Gonsalves Blasts ‘Neocolonial Entity’ CWI in Fiery Radio Broadside
Published on Saturday, 11 April 2026 at 9:53 pm

Bridgetown — Former St. Vincent and the Grenadines Prime Minister Dr Ralph Gonsalves has intensified the Caribbean’s cricket governance crisis, branding Cricket West Indies (CWI) “a neocolonial entity” during a caustic appearance on the Barbados radio programme Mason and Guest on Tuesday night.

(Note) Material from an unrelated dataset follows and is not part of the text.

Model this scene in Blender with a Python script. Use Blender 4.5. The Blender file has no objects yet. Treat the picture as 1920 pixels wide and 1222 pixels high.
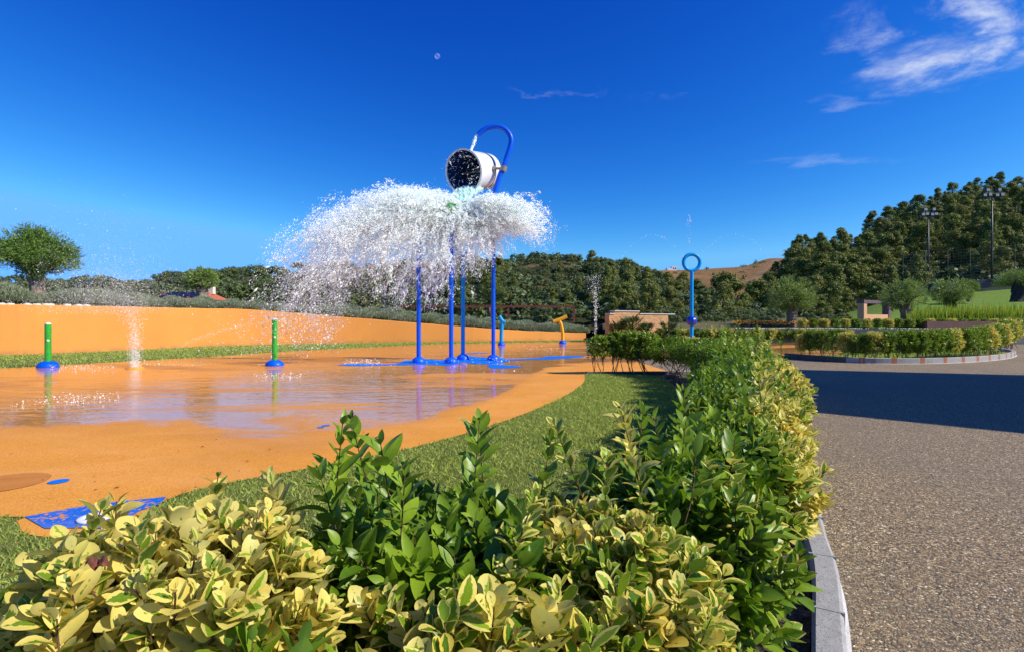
import bpy, bmesh, math, random
import numpy as np
from mathutils import Vector

R = math.radians
S = bpy.context.scene
COL = S.collection
H, F = 1.05, 1000.0            # camera height in metres, focal length in photo pixels

# ------------------------------------------------------------------ camera, sky, sun, exposure
cd = bpy.data.cameras.new('camera'); cam = bpy.data.objects.new('camera', cd); COL.objects.link(cam)
cam.location = (0, 0, H); cam.rotation_euler = (R(90), 0, 0)
cd.sensor_width = 36; cd.lens = 18.75; cd.shift_y = -6 / 1920
cd.clip_start = 0.05; cd.clip_end = 6000
S.camera = cam
SUN_EL, SUN_BACK = 38.0, 18.0
to_sun = Vector((math.cos(R(SUN_EL)) * math.cos(R(SUN_BACK)), -math.cos(R(SUN_EL)) * math.sin(R(SUN_BACK)), math.sin(R(SUN_EL))))
sl = bpy.data.lights.new('sun', 'SUN'); sun = bpy.data.objects.new('sun', sl); COL.objects.link(sun)
sl.energy = 5.0; sl.angle = R(0.5); sl.color = (1.0, 0.93, 0.82)
sun.rotation_euler = to_sun.to_track_quat('Z', 'Y').to_euler()
S.view_settings.view_transform = 'Standard'; S.view_settings.look = 'None'
S.view_settings.exposure = 0.2; S.view_settings.gamma = 1; S.view_settings.use_curve_mapping = False
S.render.engine = 'CYCLES'
S.cycles.max_bounces = 10; S.cycles.transparent_max_bounces = 24; S.cycles.transmission_bounces = 6
S.cycles.diffuse_bounces = 5; S.cycles.glossy_bounces = 3
S.cycles.use_denoising = True
S.cycles.caustics_reflective = False; S.cycles.caustics_refractive = False


class NT:
    """small helper to write node trees"""
    def __init__(s, tree): s.t = tree; s.n = tree.nodes; s.l = tree.links
    def node(s, typ, **kw):
        n = s.n.new(typ)
        for k, v in kw.items(): setattr(n, k, v)
        return n
    def put(s, sock, v):
        if isinstance(v, bpy.types.NodeSocket): s.l.new(v, sock)
        elif v is not None:
            if isinstance(v, (tuple, list)) and len(v) == 3 and sock.type == 'RGBA': v = (*v, 1)
            sock.default_value = v
    def math(s, op, a, b=None, c=None, clamp=False):
        n = s.node('ShaderNodeMath', operation=op); n.use_clamp = clamp
        s.put(n.inputs[0], a); s.put(n.inputs[1], b)
        if c is not None: s.put(n.inputs[2], c)
        return n.outputs[0]
    def vmath(s, op, a, b=None):
        n = s.node('ShaderNodeVectorMath', operation=op)
        s.put(n.inputs[0], a); s.put(n.inputs[1], b)
        return n.outputs['Value'] if op in ('LENGTH', 'DOT_PRODUCT', 'DISTANCE') else n.outputs[0]
    def noise(s, vec, scale, detail=3, rough=.55, out=0, dist=0):
        n = s.node('ShaderNodeTexNoise'); s.put(n.inputs['Vector'], vec)
        n.inputs['Scale'].default_value = scale; n.inputs['Detail'].default_value = detail
        n.inputs['Roughness'].default_value = rough; n.inputs['Distortion'].default_value = dist
        return n.outputs[out]
    def ramp(s, fac, stops, interp='LINEAR'):
        n = s.node('ShaderNodeValToRGB'); n.color_ramp.interpolation = interp
        e = n.color_ramp.elements
        while len(e) < len(stops): e.new(.5)
        for el, (p, c) in zip(e, stops):
            el.position = p; el.color = (c, c, c, 1) if isinstance(c, (int, float)) else (*c, 1)
        s.put(n.inputs[0], fac); return n.outputs[0]
    def mix(s, fac, a, b, blend='MIX'):
        n = s.node('ShaderNodeMix', data_type='RGBA', blend_type=blend)
        s.put(n.inputs[0], fac); s.put(n.inputs[6], a); s.put(n.inputs[7], b); return n.outputs[2]
    def map(s, v, a, b, c=0., d=1., smooth=False):
        n = s.node('ShaderNodeMapRange'); n.interpolation_type = 'SMOOTHSTEP' if smooth else 'LINEAR'
        for i, x in enumerate((v, a, b, c, d)): s.put(n.inputs[i], x)
        return n.outputs[0]
    def mapping(s, vec, loc=(0, 0, 0), rot=(0, 0, 0), scale=(1, 1, 1)):
        n = s.node('ShaderNodeMapping'); s.put(n.inputs[0], vec)
        n.inputs[1].default_value = loc; n.inputs[2].default_value = rot; n.inputs[3].default_value = scale
        return n.outputs[0]
    def bump(s, h, strength=.3, dist=.01):
        n = s.node('ShaderNodeBump'); n.inputs['Strength'].default_value = strength
        n.inputs['Distance'].default_value = dist; s.put(n.inputs['Height'], h); return n.outputs[0]
    def pos(s): return s.node('ShaderNodeNewGeometry').outputs['Position']
    def attr(s, name): return s.node('ShaderNodeAttribute', attribute_name=name)


# world: Nishita sky, saturated like the polarised photograph, with a few high cirrus wisps
W = bpy.data.worlds.new('World'); S.world = W; W.use_nodes = True
w = NT(W.node_tree)
for n in list(w.n): w.n.remove(n)
sky = w.node('ShaderNodeTexSky', sky_type='NISHITA')
sky.sun_disc = False; sky.sun_elevation = R(SUN_EL); sky.sun_rotation = R(90 + SUN_BACK)
sky.air_density = 1.0; sky.dust_density = 0.25; sky.ozone_density = 3.0; sky.altitude = 200
sc3 = w.node('ShaderNodeSeparateColor'); w.l.new(sky.outputs[0], sc3.inputs[0])
cc3 = w.node('ShaderNodeCombineColor')
SKYK = 0.0977      # contrast of a polarising filter, channel by channel
for i_, (gain, pw, cap) in enumerate(((7.6, 3.15, .30), (2.42, 1.86, .445), (1.72, 1.0, 1.0))):
    x_ = w.math('MINIMUM', w.math('MULTIPLY', sc3.outputs[i_], SKYK), cap)
    w.l.new(w.math('MULTIPLY', w.math('POWER', x_, pw), gain / SKYK), cc3.inputs[i_])
skyc = cc3.outputs[0]
dirv = w.node('ShaderNodeTexCoord').outputs['Generated']
sep = w.node('ShaderNodeSeparateXYZ'); w.l.new(dirv, sep.inputs[0])
zc = w.math('MAXIMUM', sep.outputs[2], 0.05)
comb = w.node('ShaderNodeCombineXYZ')
w.l.new(w.math('DIVIDE', sep.outputs[0], zc), comb.inputs[0]); w.l.new(w.math('DIVIDE', sep.outputs[1], zc), comb.inputs[1])
q = comb.outputs[0]
warp = w.vmath('SUBTRACT', w.noise(q, 4.5, 5, .6, out=1), (.5, .5, .5))
wsc = w.node('ShaderNodeVectorMath', operation='SCALE'); w.l.new(warp, wsc.inputs[0]); wsc.inputs['Scale'].default_value = .55
qw = w.vmath('ADD', q, wsc.outputs[0])
tot = None
for (cx, cy, rot, sx, sy, amp) in [(1.56, 1.73, 20, .40, .085, 1.0), (1.36, 1.84, 34, .26, .12, .70), (1.75, 2.06, -25, .27, .19, 1.2),
                                   (1.45, 2.03, 40, .12, .08, .5), (.18, 2.29, -6, .16, .035, .30), (.64, 2.38, 10, .12, .06, .20),
                                   (1.55, 2.45, 5, .16, .06, .22), (2.0, 3.3, 0, .4, .09, .2)]:
    m = w.node('ShaderNodeMapping', vector_type='TEXTURE'); w.l.new(qw, m.inputs[0])
    m.inputs[1].default_value = (cx, cy, 0); m.inputs[2].default_value = (0, 0, R(rot)); m.inputs[3].default_value = (sx, sy, 1)
    f = w.map(w.vmath('LENGTH', m.outputs[0]), 1.5, 0.0, 0, amp, True)
    tot = f if tot is None else w.math('MAXIMUM', tot, f)
qn = w.mapping(dirv, rot=(0, R(30), 0), scale=(9, 9, 15))
nz = w.noise(qn, 1.0, 10, .66, dist=.28)
cl = w.math('MULTIPLY', w.map(nz, .38, .72, 0, 1, True), tot)
cl = w.math('MULTIPLY', cl, .85, clamp=True)
bg = w.node('ShaderNodeBackground'); bg.inputs['Strength'].default_value = 0.085
w.l.new(w.mix(cl, skyc, (9.0, 9.6, 10.6)), bg.inputs[0])
wo = w.node('ShaderNodeOutputWorld'); w.l.new(bg.outputs[0], wo.inputs[0])


# ------------------------------------------------------------------ helpers
def tag(o, label=None, cat=None, group=None, kind=None):
    for k, v in (('label', label), ('category', cat), ('group', group), ('kind', kind)):
        if v: o[k] = v
    return o
def empty(name, loc=(0, 0, 0), rz=0):
    o = bpy.data.objects.new(name, None); COL.objects.link(o); o.location = loc; o.rotation_euler = (0, 0, rz)
    o.empty_display_size = .2
    return o
def link(name, me, mat, parent=None, smooth=True):
    o = bpy.data.objects.new(name, me); COL.objects.link(o)
    for m in (mat if isinstance(mat, (list, tuple)) else [mat]): me.materials.append(m)
    if smooth: me.shade_smooth()
    if parent is not None: o.parent = parent
    return o
def children(o): return list(o.children)
def copy_tree(o, parent=None):
    c = o.copy(); COL.objects.link(c); c.parent = parent
    for ch in children(o): copy_tree(ch, c)
    return c
def at(u, v, z=0.0):
    y = (H - z) * F / (v - 605.0); return ((u - 960) / F * y, y)
def atY(u, v, y): return ((u - 960) / F * y, y, H - (v - 605.0) / F * y)

class MB:
    """collects vertices and faces for ONE mesh"""
    def __init__(s): s.v = []; s.f = []; s.m = []
    def add(s, vs, fs, mi=0):
        b = len(s.v); s.v += [tuple(p) for p in vs]; s.f += [tuple(i + b for i in f) for f in fs]; s.m += [mi] * len(fs)
    def box(s, c, d, rz=0, mi=0):
        cx, cy, cz = c; dx, dy, dz = (x / 2 for x in d); ca, sa = math.cos(rz), math.sin(rz)
        vs = [(cx + x * ca - y * sa, cy + x * sa + y * ca, cz + z) for z in (-dz, dz) for (x, y) in ((-dx, -dy), (dx, -dy), (dx, dy), (-dx, dy))]
        s.add(vs, [(3, 2, 1, 0), (4, 5, 6, 7), (0, 1, 5, 4), (1, 2, 6, 5), (2, 3, 7, 6), (3, 0, 4, 7)], mi)
    def tube(s, pts, rad, n=16, caps=True, mi=0):
        pts = [Vector(p) for p in pts]; rad = [rad] * len(pts) if isinstance(rad, (int, float)) else rad
        vs = []; up = None
        for i, p in enumerate(pts):
            d = (pts[min(i + 1, len(pts) - 1)] - pts[max(i - 1, 0)]).normalized()
            if up is None: up = d.orthogonal().normalized()
            up = (up - d * up.dot(d)).normalized(); b = d.cross(up)
            for k in range(n):
                a = 2 * math.pi * k / n; vs.append(p + (up * math.cos(a) + b * math.sin(a)) * rad[i])
        fs = [(i * n + k, i * n + (k + 1) % n, (i + 1) * n + (k + 1) % n, (i + 1) * n + k) for i in range(len(pts) - 1) for k in range(n)]
        if caps:
            fs.append(tuple(range(n))[::-1]); fs.append(tuple(range((len(pts) - 1) * n, len(pts) * n)))
        s.add(vs, fs, mi)
    def lathe(s, prof, o=(0, 0, 0), n=32, ax=None, mi=0, closed=False):
        """prof: (radius, height along the axis)"""
        o = Vector(o); z = Vector(ax).normalized() if ax is not None else Vector((0, 0, 1))
        x = z.orthogonal().normalized(); y = z.cross(x); vs = []
        for r, h in prof:
            for k in range(n):
                a = 2 * math.pi * k / n; vs.append(o + z * h + (x * math.cos(a) + y * math.sin(a)) * r)
        m = len(prof); fs = [(i * n + k, i * n + (k + 1) % n, (i + 1) * n + (k + 1) % n, (i + 1) * n + k) for i in range(m - 1) for k in range(n)]
        if closed: fs += [((m - 1) * n + k, (m - 1) * n + (k + 1) % n, (k + 1) % n, k) for k in range(n)]
        s.add(vs, fs, mi)
    def poly(s, pts, z, mi=0):
        bm = bmesh.new(); f = bm.faces.new([bm.verts.new((p[0], p[1], z if len(p) < 3 else p[2])) for p in pts])
        bmesh.ops.triangulate(bm, faces=[f]); bm.normal_update()
        bm.verts.index_update()
        fs = []
        for f in bm.faces:
            ids = [v.index for v in f.verts]
            if f.normal.z < 0: ids.reverse()
            fs.append(ids)
        s.add([v.co[:] for v in bm.verts], fs, mi); bm.free()
    def mesh(s, name):
        me = bpy.data.meshes.new(name); me.from_pydata(s.v, [], s.f)
        me.polygons.foreach_set('material_index', s.m); me.update(); return me
    def build(s, name, mat, parent=None, smooth=True, sharp=None):
        me = s.mesh(name); o = link(name, me, mat, parent, smooth)
        if sharp:
            me.set_sharp_from_angle(angle=R(sharp))
        return o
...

Gonsalves, speaking from Kingstown, aligned himself squarely with Barbados Prime Minister Mia Mottley’s recent vow that Barbados will “chart its own cricketing destiny” after Kensington Oval—revered regionally as “The Mecca”—was omitted from the 2026 home-series schedule that will feature Sri Lanka, New Zealand and Pakistan between June and August.
“CWI, a private-sector company which arrogantly and exclusively presumes to run the public good known as cricket, has been a disaster on all material fronts,” Gonsalves told host Tony Mason. “You can’t have three teams coming to the Caribbean and Barbados doesn’t get a game. I’m not Bajan, but I will say that if you’re having three teams come into the region, Barbados should get a match.”
The forthcoming tour comprises four Tests, six One-Day Internationals and six T20 Internationals, all allocated to Jamaica, Antigua, Trinidad and Tobago, and Guyana. The snub to Kensington Oval has ignited political fires across the Lesser Antilles, and Gonsalves’ intervention gives the discontent a distinctly pan-Caribbean flavour.
Beyond scheduling, the veteran leader zeroed in on governance, renewing his claim that CWI President Dr Kishore Shallow’s dual role as a sitting government minister represents “a clear conflict of interest.” Yet his broader indictment targeted the very legitimacy of the organisation. Gonsalves argued that CWI’s authority stems not from Caribbean citizens but from the International Cricket Council, which he characterised as “run from Dubai under the control and direction of Indian cricket imperialism.”
He concluded that CWI has “lost any sense of the historic mission and purpose of West Indies cricket,” leaving the region with what he labelled a neocolonial structure ill-suited to the cultural and social weight the sport carries across the islands.
With Mottley already signalling that Barbados will pursue autonomous cricket strategies, Gonsalves’ broadside adds heavyweight political pressure on CWI to revisit both its scheduling philosophy and its governance model before the first ball is bowled in 2026.